**** INFORMATION SUPPLIED

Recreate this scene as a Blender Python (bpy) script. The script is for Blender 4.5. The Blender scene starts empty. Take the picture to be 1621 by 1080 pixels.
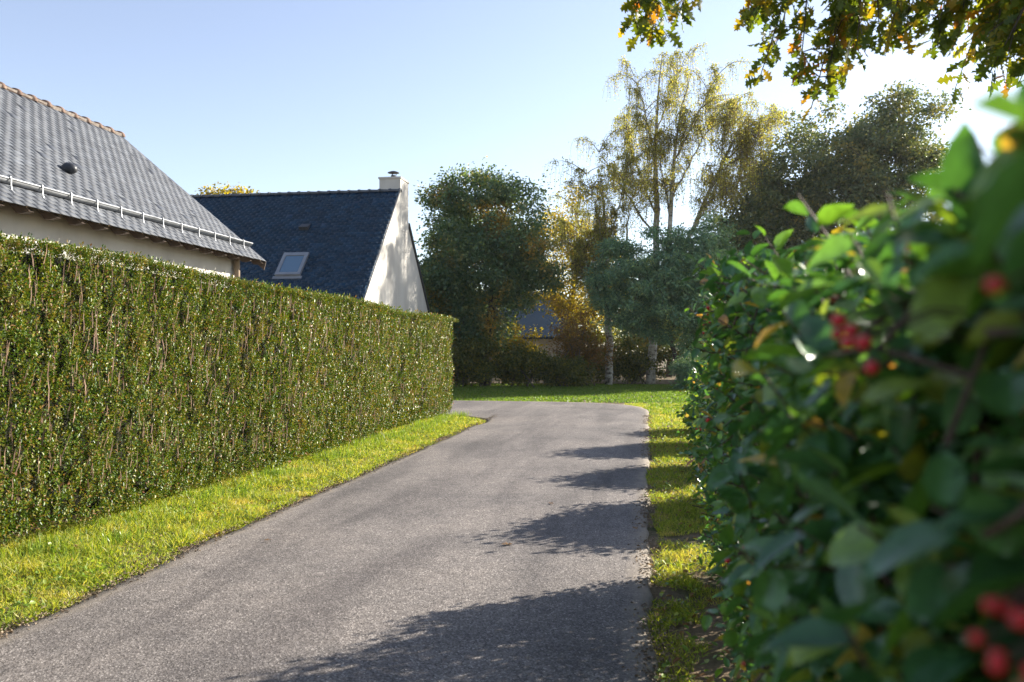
import bpy, math, random
import numpy as np
from mathutils import Vector, Matrix

random.seed(11)
rng = np.random.default_rng(11)
sc = bpy.context.scene
R = math.radians

# ------------------------------------------------------------------ camera
cam_d = bpy.data.cameras.new('camera')
cam_d.sensor_width = 36.0
cam_d.lens = 29.98
cam_d.shift_y = 0.0080
cam_d.clip_start = 0.02
cam_d.clip_end = 2000
cam_d.dof.use_dof = True
cam_d.dof.focus_distance = 15.0
cam_d.dof.aperture_fstop = 4.0
cam = bpy.data.objects.new('camera', cam_d)
cam.location = (0, 0, 1.5)
cam.rotation_euler = (R(90), 0, R(9.0))
sc.collection.objects.link(cam)
sc.camera = cam

# ------------------------------------------------------------------ sky and sun
SUN_AZ, SUN_EL = 50.0, 24.5          # azimuth clockwise from the lane's direction (+Y)
world = bpy.data.worlds.new('World')
sc.world = world
world.use_nodes = True
wn = world.node_tree.nodes
wl = world.node_tree.links
sky = wn.new('ShaderNodeTexSky')
sky.sky_type = 'NISHITA'
sky.sun_disc = False
sky.sun_elevation = R(SUN_EL)
sky.sun_rotation = R(SUN_AZ)
sky.altitude = 50
sky.air_density = 1.0
sky.dust_density = 0.5
sky.ozone_density = 2.0
wn['Background'].inputs['Strength'].default_value = 0.090
hs = wn.new('ShaderNodeHueSaturation')            # tones the sky colour paler, less cyan
hs.inputs['Saturation'].default_value = 0.76
hs.inputs['Hue'].default_value = 0.509
wl.new(sky.outputs['Color'], hs.inputs['Color'])
wl.new(hs.outputs['Color'], wn['Background'].inputs['Color'])

sun_d = bpy.data.lights.new('sun', 'SUN')
sun_d.energy = 5.0
sun_d.angle = R(0.53)
sun_d.color = (1.0, 0.93, 0.82)
sun = bpy.data.objects.new('sun', sun_d)
S = Vector((math.sin(R(SUN_AZ)) * math.cos(R(SUN_EL)), math.cos(R(SUN_AZ)) * math.cos(R(SUN_EL)), math.sin(R(SUN_EL))))
sun.rotation_euler = S.to_track_quat('Z', 'Y').to_euler()
sun.location = (20, 12, 30)
sc.collection.objects.link(sun)

sc.view_settings.view_transform = 'Standard'
sc.view_settings.look = 'None'
sc.view_settings.exposure = 1.5
sc.view_settings.gamma = 1.0
sc.cycles.max_bounces = 8
sc.cycles.transparent_max_bounces = 8
sc.cycles.use_denoising = True

# ------------------------------------------------------------------ helpers: objects
def link(o):
    sc.collection.objects.link(o)
    return o

def tag(o, label=None, cat=None, group=None, kind=None):
    if label: o['label'] = label
    if cat: o['category'] = cat
    if group: o['group'] = group
    if kind: o['kind'] = kind
    return o

def thing(name, label, cat, loc, group=None):
    o = bpy.data.objects.new(name, None)
    o.location = loc
    o.empty_display_size = 0.2
    link(o)
    return tag(o, label, cat, group)

def world_loc(o):
    v = Vector((0, 0, 0))
    while o is not None:
        v += o.location
        o = o.parent
    return v

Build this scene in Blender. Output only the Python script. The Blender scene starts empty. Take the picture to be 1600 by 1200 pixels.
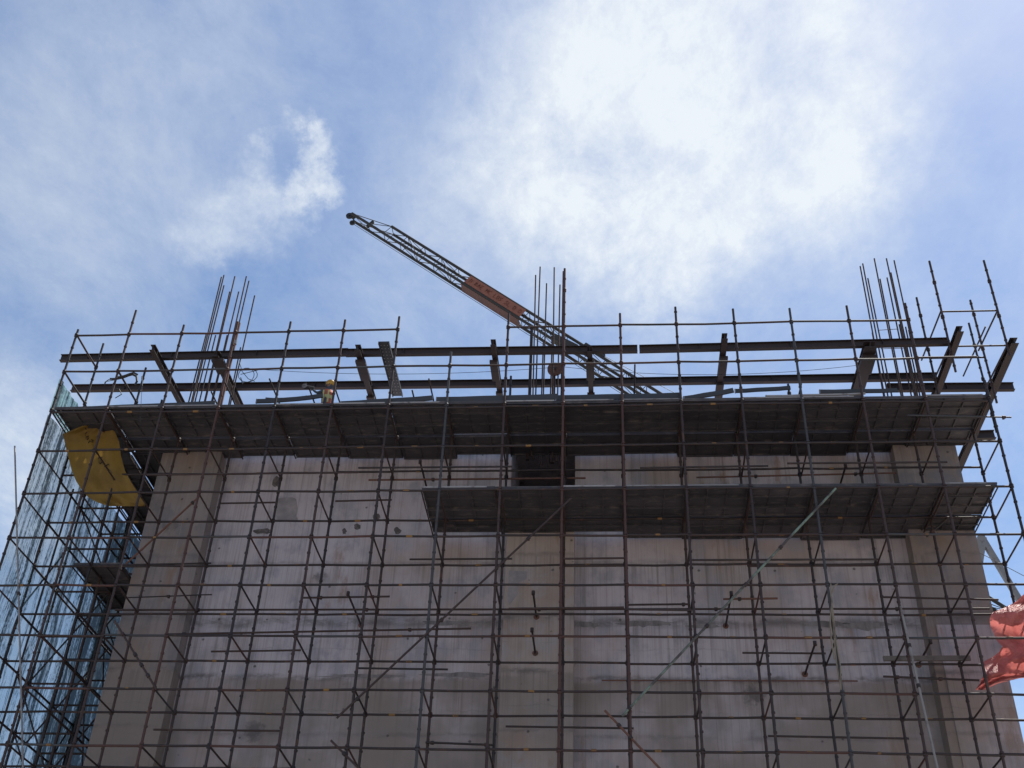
import bpy, math, random
from mathutils import Vector, Matrix
random.seed(7)
S = bpy.context.scene
COL = S.collection
# ------------------------------------------------------------------ camera
CR = Vector((0.9965995, 0.0741019, 0.0360320))
CU = Vector((0.0148994, -0.5921490, 0.8056907))
CF = Vector((-0.0810395, 0.8024141, 0.5912395))
CP = Vector((1.3310721, -28.8804866, 1.6))
FPX = 1808.737
cam = bpy.data.cameras.new('camera'); cam.sensor_width = 36; cam.lens = FPX / 1600 * 36
cam.clip_start = 0.1; cam.clip_end = 5000
co = bpy.data.objects.new('camera', cam); COL.objects.link(co)
co.matrix_world = Matrix(((CR.x, CU.x, -CF.x, CP.x), (CR.y, CU.y, -CF.y, CP.y), (CR.z, CU.z, -CF.z, CP.z), (0, 0, 0, 1)))
S.camera = co
S.view_settings.view_transform = 'Standard'; S.view_settings.look = 'None'
S.view_settings.gamma = 1; S.view_settings.exposure = 0.55
S.view_settings.use_curve_mapping = False
# ------------------------------------------------------------------ sun and sky
SUN_EL, SUN_AZ = math.radians(65), math.radians(48)      # azimuth from +Y towards +X: behind the wall, to the right
sd = Vector((math.sin(SUN_AZ) * math.cos(SUN_EL), math.cos(SUN_AZ) * math.cos(SUN_EL), math.sin(SUN_EL)))
sl = bpy.data.lights.new('sun', 'SUN'); sl.energy = 4.6; sl.angle = math.radians(0.5); sl.color = (1, 0.95, 0.87)
so = bpy.data.objects.new('sun', sl); COL.objects.link(so)
so.rotation_euler = sd.to_track_quat('Z', 'Y').to_euler(); so.location = (0, 0, 80)
W = bpy.data.worlds.new('World'); S.world = W; W.use_nodes = True
nt = W.node_tree; N = nt.nodes; LK = nt.links
for n in list(N): N.remove(n)


def wn(t, **kw):
    n = N.new(t)
    for k, v in kw.items(): setattr(n, k, v)
    return n


def wmath(op, a, b=None, c=None, clamp=False):
    n = wn('ShaderNodeMath', operation=op); n.use_clamp = clamp
    for i, v in enumerate((a, b, c)):
        if v is None: continue
        if isinstance(v, (int, float)): n.inputs[i].default_value = v
        else: LK.new(v, n.inputs[i])
    return n.outputs[0]


sky = wn('ShaderNodeTexSky'); sky.sky_type = 'NISHITA'; sky.sun_disc = False
sky.sun_elevation = SUN_EL; sky.sun_rotation = SUN_AZ
sky.air_density = 1.0; sky.dust_density = 0.6; sky.ozone_density = 2.0; sky.altitude = 0
tc = wn('ShaderNodeTexCoord')
sx = wn('ShaderNodeSeparateXYZ'); LK.new(tc.outputs['Generated'], sx.inputs[0])
zc = wmath('MAXIMUM', sx.outputs[2], 0.08)
px_ = wmath('DIVIDE', sx.outputs[0], zc); py_ = wmath('DIVIDE', sx.outputs[1], zc)
cp = wn('ShaderNodeCombineXYZ'); LK.new(px_, cp.inputs[0]); LK.new(py_, cp.inputs[1])   # point on the cloud layer


def noise(scale, detail, rough, vec, stretch=(1, 1, 1), off=(0, 0, 0), rot=0, dist=0.0):
    m = wn('ShaderNodeMapping'); m.inputs['Scale'].default_value = stretch; m.inputs['Location'].default_value = off
    m.inputs['Rotation'].default_value = (0, 0, rot)
    LK.new(vec, m.inputs[0])
    n = wn('ShaderNodeTexNoise'); n.inputs['Scale'].default_value = scale; n.inputs['Detail'].default_value = detail
    n.inputs['Roughness'].default_value = rough; n.inputs['Distortion'].default_value = dist
    LK.new(m.outputs[0], n.inputs['Vector'])
    return n.outputs['Fac']


def ray(px, py):
    return (CF + CR * ((px - 800) / FPX) - CU * ((py - 600) / FPX)).normalized()


n_big = noise(2.2, 7, 0.58, cp.outputs[0], (1, 0.8, 1), (3.1, 1.7, 0))
n_fine = noise(9.0, 10, 0.72, cp.outputs[0], (1.0, 0.75, 1), (0.3, 4.2, 0), rot=0.5, dist=0.25)
n_micro = noise(22.0, 8, 0.75, cp.outputs[0], (1.0, 0.6, 1), (5.3, 1.2, 0), rot=0.6, dist=0.2)
n_wisp = noise(5.0, 10, 0.72, cp.outputs[0], (1.0, 0.7, 1), (7.3, 2.2, 0), rot=-0.6, dist=0.3)
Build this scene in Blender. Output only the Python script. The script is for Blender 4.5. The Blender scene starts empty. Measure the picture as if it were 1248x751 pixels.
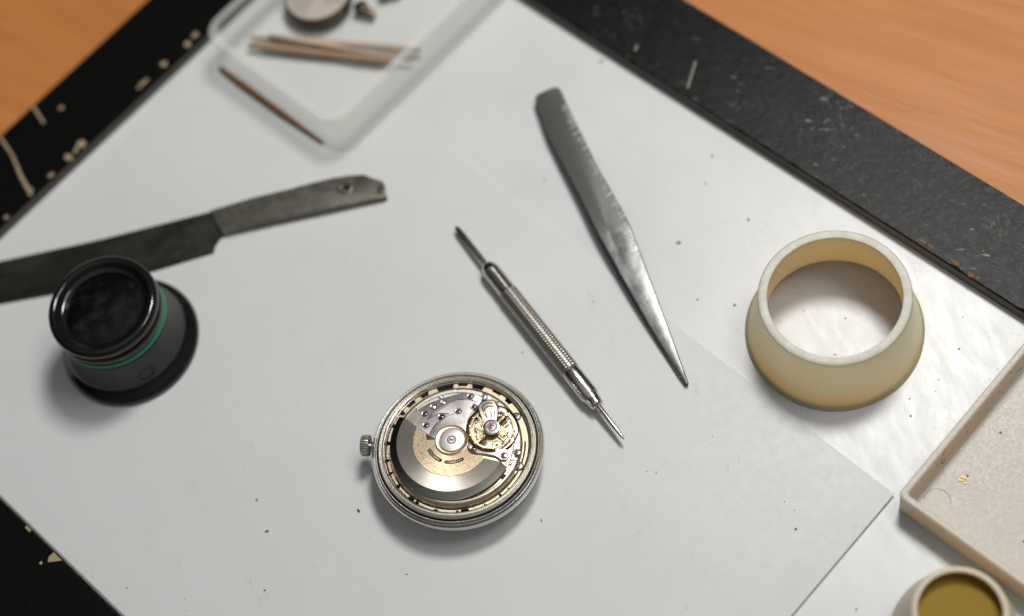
import bpy, bmesh, math, random
from mathutils import Vector, Matrix
random.seed(7)
MM = 0.001
sc = bpy.context.scene
C = sc.collection

# ------------------------------------------------------------------ camera
F_PX, TILT, ROLL, DIST = 2086.4, 0.50503801, -0.3369522, 0.400
fw = Vector((0, math.sin(TILT), -math.cos(TILT)))
rt = Vector((1, 0, 0)); up = rt.cross(fw)
Rv = math.cos(ROLL) * rt + math.sin(ROLL) * up
Uv = -math.sin(ROLL) * rt + math.cos(ROLL) * up
cam_d = bpy.data.cameras.new('camera'); cam = bpy.data.objects.new('camera', cam_d); C.objects.link(cam)
m = Matrix((Rv, Uv, -fw)).transposed().to_4x4(); m.translation = -fw * DIST
cam.matrix_world = m
cam_d.sensor_width = 36; cam_d.lens = F_PX / 1248 * 36
cam_d.clip_start = 0.01; cam_d.clip_end = 20
cam_d.dof.use_dof = True; cam_d.dof.focus_distance = 0.374; cam_d.dof.aperture_fstop = 5.8
cam_d.dof.aperture_blades = 0
sc.camera = cam

# ------------------------------------------------------------------ world, lamps, exposure
w = bpy.data.worlds.new('World'); sc.world = w; w.use_nodes = True
nt = w.node_tree; bgn = nt.nodes['Background']
tc = nt.nodes.new('ShaderNodeTexCoord'); sx = nt.nodes.new('ShaderNodeSeparateXYZ')
rp = nt.nodes.new('ShaderNodeValToRGB'); nt.links.new(tc.outputs['Generated'], sx.inputs[0])
nt.links.new(sx.outputs['Z'], rp.inputs[0])
# the room is brighter behind and to the right of the photographer, darker towards the far left
dt = nt.nodes.new('ShaderNodeVectorMath'); dt.operation = 'DOT_PRODUCT'; dt.inputs[1].default_value = (.45, -.86, .25)
mr = nt.nodes.new('ShaderNodeMapRange'); mr.inputs[1].default_value = -.75; mr.inputs[2].default_value = .75; mr.inputs[3].default_value = .22; mr.inputs[4].default_value = 2.0
mr.interpolation_type = 'SMOOTHSTEP'
ml = nt.nodes.new('ShaderNodeVectorMath'); ml.operation = 'SCALE'
nt.links.new(tc.outputs['Generated'], dt.inputs[0]); nt.links.new(dt.outputs['Value'], mr.inputs[0])
nt.links.new(rp.outputs[0], ml.inputs[0]); nt.links.new(mr.outputs[0], ml.inputs['Scale']); nt.links.new(ml.outputs[0], bgn.inputs['Color'])
e = rp.color_ramp.elements
e[0].position = 0.0; e[0].color = (.03, .03, .03, 1)
e[1].position = 1.0; e[1].color = (.55, .56, .58, 1)
k = e.new(.55); k.color = (.16, .16, .16, 1)
k = e.new(.80); k.color = (.36, .37, .38, 1)
bgn.inputs['Strength'].default_value = 0.44

def lamp(name, loc, target, sx_, sy_, watts, col):
    d = bpy.data.lights.new(name, 'AREA'); d.shape = 'RECTANGLE'; d.size = sx_; d.size_y = sy_
    d.energy = watts; d.color = col
    o = bpy.data.objects.new(name, d); C.objects.link(o); o.location = loc
    o.rotation_euler = (Vector(target) - Vector(loc)).to_track_quat('-Z', 'Y').to_euler()
    return o
lamp('key_lamp', (.225, .200, .600), (.01, -.02, 0), 0.14, 0.14, 2.95, (1.0, .985, .96))
lamp('ceiling_lamp', (.48, -.04, 1.00), (0, 0, 0), .36, .22, 2.2, (1.0, .985, .96))
sc.view_settings.view_transform = 'Standard'; sc.view_settings.look = 'None'
sc.view_settings.exposure = 0.0; sc.view_settings.gamma = 1.0
sc.render.engine = 'CYCLES'
sc.cycles.max_bounces = 10; sc.cycles.transparent_max_bounces = 16
sc.cycles.caustics_reflective = True; sc.cycles.blur_glossy = 1.0; sc.cycles.caustics_refractive = False
sc.cycles.sample_clamp_indirect = 6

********

(WHAT IS REQUIRED) From the records above, copy only the lines running from the line holding "were 1248x751 pixels." through the line holding "C = sc.collection", with no pictures.

(RESULT OF THE EXERCISE)
Build this scene in Blender. Output only the Python script. The script is for Blender 4.5. The Blender scene starts empty. Measure the picture as if it were 1248x751 pixels.
import bpy, bmesh, math, random
from mathutils import Vector, Matrix
random.seed(7)
MM = 0.001
sc = bpy.context.scene
C = sc.collection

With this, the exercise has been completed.